Cada vez que entro en el salón, el gusanito en mi estómago se contorsiona. De ser honesto, nunca sé exactamente lo que voy a decir y no me importa. Lo único que importa es que todos estamos preparados para una tarea común: explorar un tema específico de manera cabal, desde todos los ángulos posibles. Ellos llegan a ese tema igual que yo, a través de uno o más textos que todos hemos leímos la noche anterior.
La clave está en que nadie –y mucho menos yo– tiene la verdad absoluta en su haber. Esa verdad surge del encuentro, del debate, de la nada que nos une a todos en ese salón. Es una verdad socrática, a la que se llega –como los detectives– a través de la deducción. Yo solo sé que esa verdad desconocida vale la pena.
A los estudiantes hay que respetarlos. Asimismo hay que desafiarlos. Puede que sus criterios no estén del todo formados, pero esa precisamente es la función del maestro: no convencerlos de algo sino hacerlos llegar a ese algo por cuenta propia. Porque en realidad la enseñanza tiene poco que ver con el tema impartido –aunque, claro, el tema, ya sea sobre la historia o sobre la política, es fundamental– y mucho con las herramientas que se requieren para obtener ese conocimiento.

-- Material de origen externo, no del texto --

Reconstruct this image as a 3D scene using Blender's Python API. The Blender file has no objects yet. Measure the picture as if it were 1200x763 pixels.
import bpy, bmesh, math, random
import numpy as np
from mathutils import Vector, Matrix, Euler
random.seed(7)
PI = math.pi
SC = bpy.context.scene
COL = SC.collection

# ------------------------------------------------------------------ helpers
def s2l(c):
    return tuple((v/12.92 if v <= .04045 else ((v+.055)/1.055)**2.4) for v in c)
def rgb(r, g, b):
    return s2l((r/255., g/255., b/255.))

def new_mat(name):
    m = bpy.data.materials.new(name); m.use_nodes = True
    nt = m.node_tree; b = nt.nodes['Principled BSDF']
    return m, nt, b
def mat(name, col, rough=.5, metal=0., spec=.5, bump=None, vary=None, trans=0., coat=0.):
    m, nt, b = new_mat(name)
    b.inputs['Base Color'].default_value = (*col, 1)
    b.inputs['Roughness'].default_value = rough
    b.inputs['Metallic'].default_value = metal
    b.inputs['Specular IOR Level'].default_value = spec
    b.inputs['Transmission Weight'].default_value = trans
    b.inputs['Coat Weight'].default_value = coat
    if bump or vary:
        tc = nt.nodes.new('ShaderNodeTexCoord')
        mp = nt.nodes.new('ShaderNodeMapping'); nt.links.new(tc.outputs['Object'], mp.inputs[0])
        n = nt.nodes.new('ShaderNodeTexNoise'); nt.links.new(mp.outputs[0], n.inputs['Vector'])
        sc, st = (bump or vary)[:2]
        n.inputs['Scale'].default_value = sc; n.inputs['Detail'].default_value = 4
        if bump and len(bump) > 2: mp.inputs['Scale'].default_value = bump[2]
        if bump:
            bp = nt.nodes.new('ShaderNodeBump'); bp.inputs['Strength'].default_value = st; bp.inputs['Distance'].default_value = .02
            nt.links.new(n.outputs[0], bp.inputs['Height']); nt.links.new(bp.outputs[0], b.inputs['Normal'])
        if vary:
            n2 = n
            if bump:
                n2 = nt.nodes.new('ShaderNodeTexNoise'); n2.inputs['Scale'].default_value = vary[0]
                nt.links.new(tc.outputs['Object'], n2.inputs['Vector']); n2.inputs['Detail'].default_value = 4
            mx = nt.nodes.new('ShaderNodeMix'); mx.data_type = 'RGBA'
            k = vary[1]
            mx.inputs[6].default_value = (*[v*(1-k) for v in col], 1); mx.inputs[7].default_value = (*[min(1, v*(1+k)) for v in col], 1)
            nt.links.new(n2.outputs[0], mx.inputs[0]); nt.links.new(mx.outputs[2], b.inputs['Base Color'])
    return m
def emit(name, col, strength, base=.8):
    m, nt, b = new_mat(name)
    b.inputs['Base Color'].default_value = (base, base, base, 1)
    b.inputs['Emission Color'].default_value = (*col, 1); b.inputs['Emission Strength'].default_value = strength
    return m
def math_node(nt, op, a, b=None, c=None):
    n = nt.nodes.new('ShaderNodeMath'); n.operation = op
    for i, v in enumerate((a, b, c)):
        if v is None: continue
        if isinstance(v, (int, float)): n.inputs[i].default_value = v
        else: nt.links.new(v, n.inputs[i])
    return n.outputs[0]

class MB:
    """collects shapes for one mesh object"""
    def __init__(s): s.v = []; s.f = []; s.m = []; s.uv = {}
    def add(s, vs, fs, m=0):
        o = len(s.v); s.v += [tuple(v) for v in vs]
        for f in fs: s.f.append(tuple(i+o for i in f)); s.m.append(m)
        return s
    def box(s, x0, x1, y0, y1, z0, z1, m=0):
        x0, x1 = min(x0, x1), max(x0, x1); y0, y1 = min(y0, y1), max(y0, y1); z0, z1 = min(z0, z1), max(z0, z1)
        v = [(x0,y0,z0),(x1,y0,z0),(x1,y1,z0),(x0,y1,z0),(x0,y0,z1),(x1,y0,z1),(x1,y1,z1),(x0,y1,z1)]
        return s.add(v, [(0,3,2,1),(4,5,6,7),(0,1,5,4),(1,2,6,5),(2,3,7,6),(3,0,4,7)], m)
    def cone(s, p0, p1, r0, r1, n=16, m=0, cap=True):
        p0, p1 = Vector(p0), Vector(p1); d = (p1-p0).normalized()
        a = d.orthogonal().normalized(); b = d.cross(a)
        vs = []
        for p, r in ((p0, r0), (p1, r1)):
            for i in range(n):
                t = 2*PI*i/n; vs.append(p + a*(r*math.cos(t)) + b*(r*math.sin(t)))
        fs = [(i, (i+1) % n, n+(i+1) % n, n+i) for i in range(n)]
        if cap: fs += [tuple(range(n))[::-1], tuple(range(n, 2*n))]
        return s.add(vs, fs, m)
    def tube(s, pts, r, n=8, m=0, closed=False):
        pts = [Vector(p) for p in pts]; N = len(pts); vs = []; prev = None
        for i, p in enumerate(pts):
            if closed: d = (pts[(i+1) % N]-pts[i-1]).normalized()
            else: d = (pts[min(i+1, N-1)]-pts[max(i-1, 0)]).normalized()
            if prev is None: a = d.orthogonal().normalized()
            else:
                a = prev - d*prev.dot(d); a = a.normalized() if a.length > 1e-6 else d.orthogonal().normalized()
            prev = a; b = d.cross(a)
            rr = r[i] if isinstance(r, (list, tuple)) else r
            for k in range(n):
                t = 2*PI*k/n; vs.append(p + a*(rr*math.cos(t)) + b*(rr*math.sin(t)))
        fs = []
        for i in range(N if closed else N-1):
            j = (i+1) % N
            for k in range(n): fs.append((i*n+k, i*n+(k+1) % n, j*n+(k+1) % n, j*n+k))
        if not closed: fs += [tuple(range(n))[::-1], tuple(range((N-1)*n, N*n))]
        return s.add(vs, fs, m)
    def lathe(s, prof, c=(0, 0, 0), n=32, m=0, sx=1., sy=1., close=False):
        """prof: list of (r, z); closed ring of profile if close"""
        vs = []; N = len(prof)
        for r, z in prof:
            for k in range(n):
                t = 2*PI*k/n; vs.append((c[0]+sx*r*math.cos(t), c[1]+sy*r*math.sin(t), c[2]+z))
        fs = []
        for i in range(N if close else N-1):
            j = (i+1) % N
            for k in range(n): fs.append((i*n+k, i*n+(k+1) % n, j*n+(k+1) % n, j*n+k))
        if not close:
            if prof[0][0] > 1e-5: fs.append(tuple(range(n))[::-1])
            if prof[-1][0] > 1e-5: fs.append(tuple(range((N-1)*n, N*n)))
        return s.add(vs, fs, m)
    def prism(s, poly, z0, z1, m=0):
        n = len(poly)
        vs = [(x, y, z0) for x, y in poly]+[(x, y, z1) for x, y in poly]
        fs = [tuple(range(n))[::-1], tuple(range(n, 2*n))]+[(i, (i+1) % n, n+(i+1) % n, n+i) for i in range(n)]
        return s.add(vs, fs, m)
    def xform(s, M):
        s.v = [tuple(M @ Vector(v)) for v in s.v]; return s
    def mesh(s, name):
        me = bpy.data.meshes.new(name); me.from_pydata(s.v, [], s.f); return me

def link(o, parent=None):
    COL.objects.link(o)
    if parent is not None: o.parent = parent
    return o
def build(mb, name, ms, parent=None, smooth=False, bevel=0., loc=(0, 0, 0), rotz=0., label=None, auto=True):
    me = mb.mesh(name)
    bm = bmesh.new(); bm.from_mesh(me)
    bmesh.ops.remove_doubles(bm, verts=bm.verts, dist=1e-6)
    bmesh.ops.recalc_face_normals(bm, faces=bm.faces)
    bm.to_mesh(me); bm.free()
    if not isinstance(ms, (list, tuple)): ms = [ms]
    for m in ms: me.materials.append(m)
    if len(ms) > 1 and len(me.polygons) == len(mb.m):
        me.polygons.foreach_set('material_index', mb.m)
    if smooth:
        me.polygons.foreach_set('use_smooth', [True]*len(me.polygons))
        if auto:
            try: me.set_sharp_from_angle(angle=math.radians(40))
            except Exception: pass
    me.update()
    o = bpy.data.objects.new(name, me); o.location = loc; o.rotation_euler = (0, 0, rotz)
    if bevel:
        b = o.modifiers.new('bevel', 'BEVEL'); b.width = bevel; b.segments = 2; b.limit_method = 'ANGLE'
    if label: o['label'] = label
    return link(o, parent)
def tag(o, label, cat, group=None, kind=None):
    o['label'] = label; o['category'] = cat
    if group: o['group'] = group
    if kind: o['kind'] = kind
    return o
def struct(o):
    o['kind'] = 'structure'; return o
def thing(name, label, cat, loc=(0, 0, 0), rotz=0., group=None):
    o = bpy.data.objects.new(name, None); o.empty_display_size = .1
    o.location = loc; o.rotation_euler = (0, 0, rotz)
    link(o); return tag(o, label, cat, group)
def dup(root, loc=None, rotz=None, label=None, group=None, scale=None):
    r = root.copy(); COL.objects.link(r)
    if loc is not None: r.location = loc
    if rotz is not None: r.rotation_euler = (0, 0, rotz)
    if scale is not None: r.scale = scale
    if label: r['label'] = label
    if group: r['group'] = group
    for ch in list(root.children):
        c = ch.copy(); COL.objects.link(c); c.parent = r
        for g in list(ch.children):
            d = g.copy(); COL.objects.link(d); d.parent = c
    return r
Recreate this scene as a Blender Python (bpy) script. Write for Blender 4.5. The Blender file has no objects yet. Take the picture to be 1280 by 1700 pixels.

Quiero decir algo más sobre ese conocimiento. Nuestro mundo está sobresaturado de información, pero lo que los alumnos requieren, lo que aspiran a obtener, no es información sino conocimiento. Y algunas cosas más: dignidad en su quehacer mental, confianza en su esfuerzo y responsabilidad como ciudadanos.
El tiempo que pasamos es breve: unas cuantas semanas. Yo soy el que envejece; ellos siempre tienen la misma edad, en mi caso la edad universitaria, entre dieciocho y veintidós años. A muchos no los volveremos a ver jamás, pero algo de nosotros, de la dinámica en el salón, habrá impregnado su memoria, su disposición existencial. Otros estarán cerca de nosotros y nosotros de ellos por muchos años, porque la enseñanza es el comienzo de una amistad.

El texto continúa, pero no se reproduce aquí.